• _Problem details_: Please set down all the lines beneath this one exactly, without the pictures.

• _Exercise inputs_:
########################################

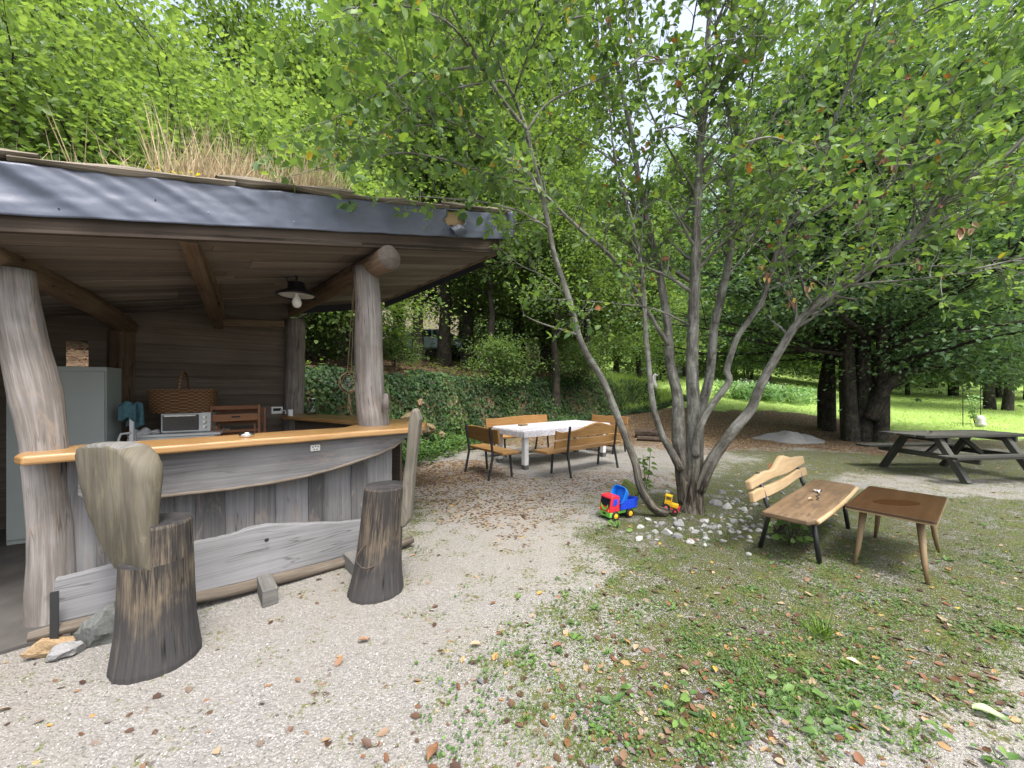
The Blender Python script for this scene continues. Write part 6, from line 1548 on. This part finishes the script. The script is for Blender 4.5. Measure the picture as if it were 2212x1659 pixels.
# long bough of the big hornbeam
hbo = [o for o in COL.objects if o.name.startswith('hornbeam_tree')][0]
b = MB(); br = [P(1878, 905, 11.2), P(1900, 850, 11.0), P(1935, 815, 10.8), P(1985, 797, 10.5), P(2060, 790, 10.2), P(2130, 784, 10.0), P(2230, 768, 9.8), P(2330, 755, 9.6)]
fine, rr2 = smooth_line(br, [.2, .17, .13, .105, .085, .07, .055, .035], 4); hl = Vector(hbo.location)
b.tube([v-hl for v in fine], rr2, 10, .08, 3)
br = [P(1950, 810, 10.7), P(1985, 770, 10.5), P(2030, 745, 10.4), P(2090, 725, 10.2)]; fine, rr2 = smooth_line(br, [.08, .07, .05, .03], 4); b.tube([v-hl for v in fine], rr2, 8, .06, 4)
n = 7000; r_ = np.random.default_rng(15); bp = np.array([tuple(v-hl) for v in fine]); tip = np.array([tuple(P(x, y, d)-hl) for x, y, d in [(1960, 760, 10.6), (2010, 740, 10.2), (2060, 780, 10.0), (2110, 800, 9.8), (2150, 740, 9.7), (2190, 800, 9.6), (2230, 770, 9.5), (2280, 800, 9.4), (2050, 700, 10.2), (2150, 680, 9.9), (2250, 700, 9.6), (1700, 700, 11.5), (1660, 680, 11.3), (1760, 670, 11.0), (1730, 640, 10.8), (1840, 640, 10.4), (1890, 660, 10.2)]])
ci = r_.integers(0, len(tip), n); pos = tip[ci]+r_.normal(0, 1, (n, 3))*np.array([.5, .5, .12]); pos[:, 2] -= .12*np.abs(r_.normal(0, 1, n)); L = r_.uniform(.08, .15, n)
obj_of(leaf_mesh('low_sprays', pos, r_.normal(0, 1, (n, 3))+np.array([.3, -.2, -.5]), r_.normal(0, .4, (n, 3))+np.array([0, -.25, 1.]), L, L*.62, np.clip(r_.normal(.55, .25, n), 0, 1), M['leaf_dark'], .12, False), 'low_sprays', hbo)
bo = b.build('bough', M['barkdark'], hbo, local=True, smooth=True)
GS = 'shrubs on the bank'
for i, (px, d, s_, rz, lab) in enumerate([(1085, 13.4, .8, 0., 'broad shrub with layered pale leaves on top of the bank'), (850, 12.6, .6, 1., 'dark shrub right of the smooth counter post on the bank'), (690, 11.0, .75, 3., 'shrub between the two bar posts'), (1250, 15.6, .8, 4., 'shrub behind the bare leaning trunk on the bank'), (730, 13.5, .8, 2.6, 'shrub deeper in the wood between the bar posts')]):
    plant(sh1, px, d, s_, rz, lab, GS, cat='shrub')

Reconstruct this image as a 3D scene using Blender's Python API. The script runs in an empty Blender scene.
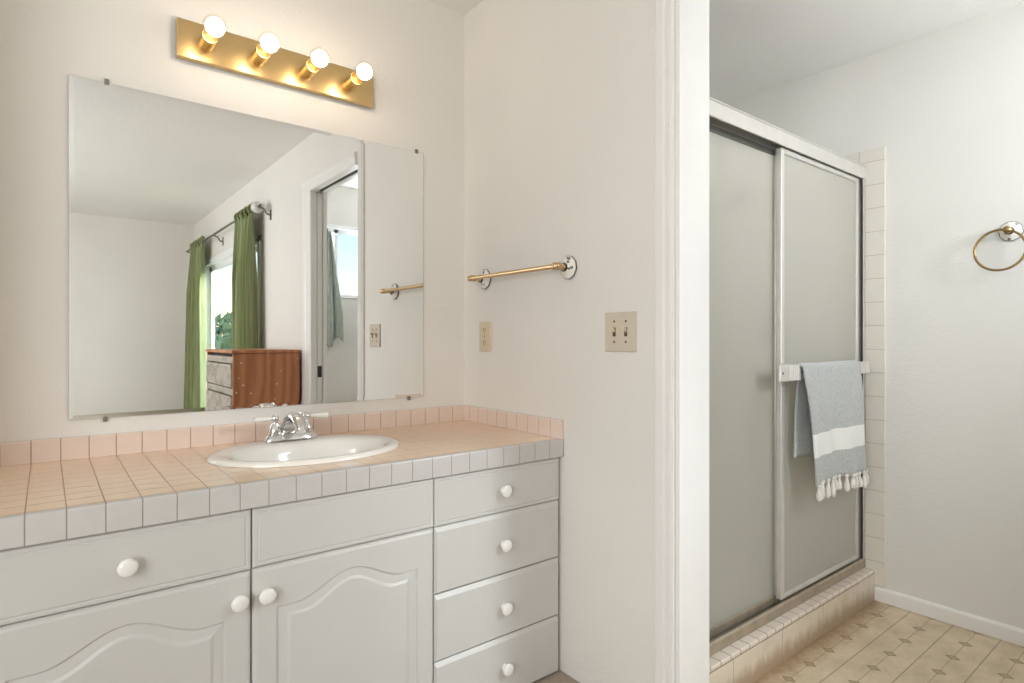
import bpy, bmesh, math, random
from mathutils import Vector, Matrix
random.seed(7)
C = bpy.context.scene.collection
S = bpy.context.scene
PI = math.pi

# ------------------------------------------------------------------ camera, world, lights, exposure
YAW = 0.66902
cam_d = bpy.data.cameras.new('camera')
cam_d.sensor_width = 36.0
cam_d.lens = 589.41 / 1024 * 36
cam_d.shift_y = -1.2 / 1024
cam_d.clip_start = 0.05
cam = bpy.data.objects.new('camera', cam_d)
cam.location = (-1.378, -2.066, 1.126)
cam.rotation_euler = (PI / 2, 0, -YAW)
C.objects.link(cam)
S.camera = cam

w = bpy.data.worlds.new('sky')
S.world = w
w.use_nodes = True
nt = w.node_tree
sky = nt.nodes.new('ShaderNodeTexSky')
sky.sky_type = 'NISHITA'
sky.sun_disc = False
sky.sun_elevation = math.radians(48)
sky.sun_rotation = math.radians(200)
sky.air_density = 1.3
sky.dust_density = 0.3
nt.links.new(sky.outputs[0], nt.nodes['Background'].inputs[0])
nt.nodes['Background'].inputs[1].default_value = 0.19

S.view_settings.view_transform = 'Standard'
S.view_settings.look = 'None'
S.view_settings.exposure = 0.0
S.view_settings.gamma = 1.0
S.view_settings.use_curve_mapping = False
S.cycles.max_bounces = 10
S.cycles.diffuse_bounces = 6
S.cycles.transmission_bounces = 8
S.cycles.transparent_max_bounces = 12
S.cycles.sample_clamp_indirect = 6
S.cycles.use_denoising = True
S.cycles.caustics_reflective = False
S.cycles.caustics_refractive = False


def area(name, loc, target, sx, sy, power, color):
    d = bpy.data.lights.new(name, 'AREA')
    d.shape = 'RECTANGLE'; d.size = sx; d.size_y = sy
    d.energy = power; d.color = color
    o = bpy.data.objects.new(name, d)
    o.location = loc
    o.rotation_euler = (Vector(target) - Vector(loc)).to_track_quat('-Z', 'Y').to_euler()
    C.objects.link(o)
    return o


# daylight through the curtained and shower windows, plus an added fill on the left
area('fill_light_left', (-3.36, -2.9, 1.45), (0, -2.9, 1.40), 2.3, 1.5, 76, (0.93, 0.97, 1.0))  # unseen fill lamp added to brighten the vanity room
area('daylight_shower_window', (0.86, -2.51, 1.76), (0.90, -1.0, 2.4), 0.36, 0.5, 15, (0.93, 0.97, 1.03))
area('daylight_bedroom_window', (1.7, -4.05, 3.1), (-0.6, -4.05, 0.8), 1.7, 1.7, 560, (0.92, 0.97, 1.02))

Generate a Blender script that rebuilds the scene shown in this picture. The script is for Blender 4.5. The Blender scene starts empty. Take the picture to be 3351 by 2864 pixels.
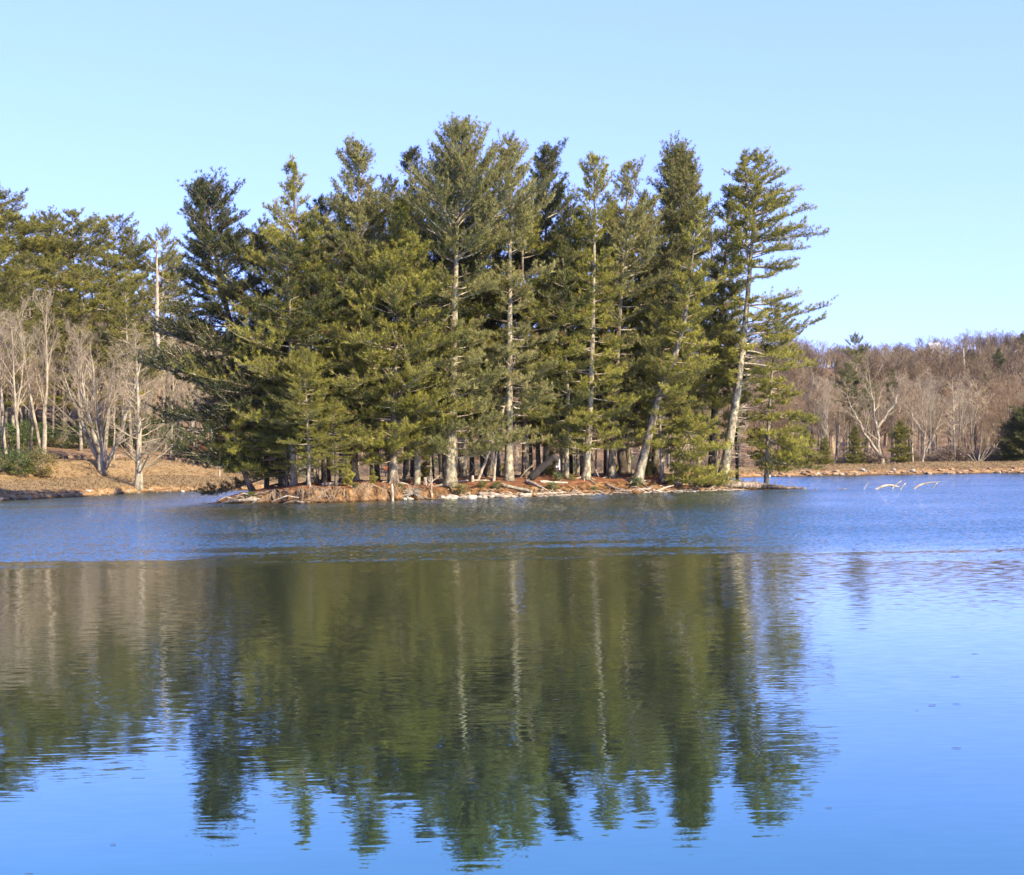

########################################

• _The output_:
The Blender Python script for this scene continues. Write part 6, from line 1548 on. This part finishes the script. The script is for Blender 4.5. Measure the picture as if it were 2212x1659 pixels.
# long bough of the big hornbeam
hbo = [o for o in COL.objects if o.name.startswith('hornbeam_tree')][0]
b = MB(); br = [P(1878, 905, 11.2), P(1900, 850, 11.0), P(1935, 815, 10.8), P(1985, 797, 10.5), P(2060, 790, 10.2), P(2130, 784, 10.0), P(2230, 768, 9.8), P(2330, 755, 9.6)]
fine, rr2 = smooth_line(br, [.2, .17, .13, .105, .085, .07, .055, .035], 4); hl = Vector(hbo.location)
b.tube([v-hl for v in fine], rr2, 10, .08, 3)
br = [P(1950, 810, 10.7), P(1985, 770, 10.5), P(2030, 745, 10.4), P(2090, 725, 10.2)]; fine, rr2 = smooth_line(br, [.08, .07, .05, .03], 4); b.tube([v-hl for v in fine], rr2, 8, .06, 4)
n = 7000; r_ = np.random.default_rng(15); bp = np.array([tuple(v-hl) for v in fine]); tip = np.array([tuple(P(x, y, d)-hl) for x, y, d in [(1960, 760, 10.6), (2010, 740, 10.2), (2060, 780, 10.0), (2110, 800, 9.8), (2150, 740, 9.7), (2190, 800, 9.6), (2230, 770, 9.5), (2280, 800, 9.4), (2050, 700, 10.2), (2150, 680, 9.9), (2250, 700, 9.6), (1700, 700, 11.5), (1660, 680, 11.3), (1760, 670, 11.0), (1730, 640, 10.8), (1840, 640, 10.4), (1890, 660, 10.2)]])
ci = r_.integers(0, len(tip), n); pos = tip[ci]+r_.normal(0, 1, (n, 3))*np.array([.5, .5, .12]); pos[:, 2] -= .12*np.abs(r_.normal(0, 1, n)); L = r_.uniform(.08, .15, n)
obj_of(leaf_mesh('low_sprays', pos, r_.normal(0, 1, (n, 3))+np.array([.3, -.2, -.5]), r_.normal(0, .4, (n, 3))+np.array([0, -.25, 1.]), L, L*.62, np.clip(r_.normal(.55, .25, n), 0, 1), M['leaf_dark'], .12, False), 'low_sprays', hbo)
bo = b.build('bough', M['barkdark'], hbo, local=True, smooth=True)
GS = 'shrubs on the bank'
for i, (px, d, s_, rz, lab) in enumerate([(1085, 13.4, .8, 0., 'broad shrub with layered pale leaves on top of the bank'), (850, 12.6, .6, 1., 'dark shrub right of the smooth counter post on the bank'), (690, 11.0, .75, 3., 'shrub between the two bar posts'), (1250, 15.6, .8, 4., 'shrub behind the bare leaning trunk on the bank'), (730, 13.5, .8, 2.6, 'shrub deeper in the wood between the bar posts')]):
    plant(sh1, px, d, s_, rz, lab, GS, cat='shrub')

Reconstruct this image as a 3D scene using Blender's Python API. The script runs in an empty Blender scene.
import bpy, bmesh, math, random
from mathutils import Vector, Matrix
random.seed(7)
C = bpy.context.scene.collection
S = bpy.context.scene
PI = math.pi

# ------------------------------------------------------------------ camera, world, lights, exposure
YAW = 0.66902
cam_d = bpy.data.cameras.new('camera')
cam_d.sensor_width = 36.0
cam_d.lens = 589.41 / 1024 * 36
cam_d.shift_y = -1.2 / 1024
cam_d.clip_start = 0.05
cam = bpy.data.objects.new('camera', cam_d)
cam.location = (-1.378, -2.066, 1.126)
cam.rotation_euler = (PI / 2, 0, -YAW)
C.objects.link(cam)
S.camera = cam

w = bpy.data.worlds.new('sky')
S.world = w
w.use_nodes = True
nt = w.node_tree
sky = nt.nodes.new('ShaderNodeTexSky')
sky.sky_type = 'NISHITA'
sky.sun_disc = False
sky.sun_elevation = math.radians(48)
sky.sun_rotation = math.radians(200)
sky.air_density = 1.3
sky.dust_density = 0.3
nt.links.new(sky.outputs[0], nt.nodes['Background'].inputs[0])
nt.nodes['Background'].inputs[1].default_value = 0.19

S.view_settings.view_transform = 'Standard'
S.view_settings.look = 'None'
S.view_settings.exposure = 0.0
S.view_settings.gamma = 1.0
S.view_settings.use_curve_mapping = False
S.cycles.max_bounces = 10
S.cycles.diffuse_bounces = 6
S.cycles.transmission_bounces = 8
S.cycles.transparent_max_bounces = 12
S.cycles.sample_clamp_indirect = 6
S.cycles.use_denoising = True
S.cycles.caustics_reflective = False
S.cycles.caustics_refractive = False


def area(name, loc, target, sx, sy, power, color):
    d = bpy.data.lights.new(name, 'AREA')
    d.shape = 'RECTANGLE'; d.size = sx; d.size_y = sy
    d.energy = power; d.color = color
    o = bpy.data.objects.new(name, d)
    o.location = loc
    o.rotation_euler = (Vector(target) - Vector(loc)).to_track_quat('-Z', 'Y').to_euler()
    C.objects.link(o)
    return o


# daylight through the curtained and shower windows, plus an added fill on the left
area('fill_light_left', (-3.36, -2.9, 1.45), (0, -2.9, 1.40), 2.3, 1.5, 76, (0.93, 0.97, 1.0))  # unseen fill lamp added to brighten the vanity room
area('daylight_shower_window', (0.86, -2.51, 1.76), (0.90, -1.0, 2.4), 0.36, 0.5, 15, (0.93, 0.97, 1.03))
area('daylight_bedroom_window', (1.7, -4.05, 3.1), (-0.6, -4.05, 0.8), 1.7, 1.7, 560, (0.92, 0.97, 1.02))

Generate a Blender script that rebuilds the scene shown in this picture. The script is for Blender 4.5. The Blender scene starts empty. Take the picture to be 3351 by 2864 pixels.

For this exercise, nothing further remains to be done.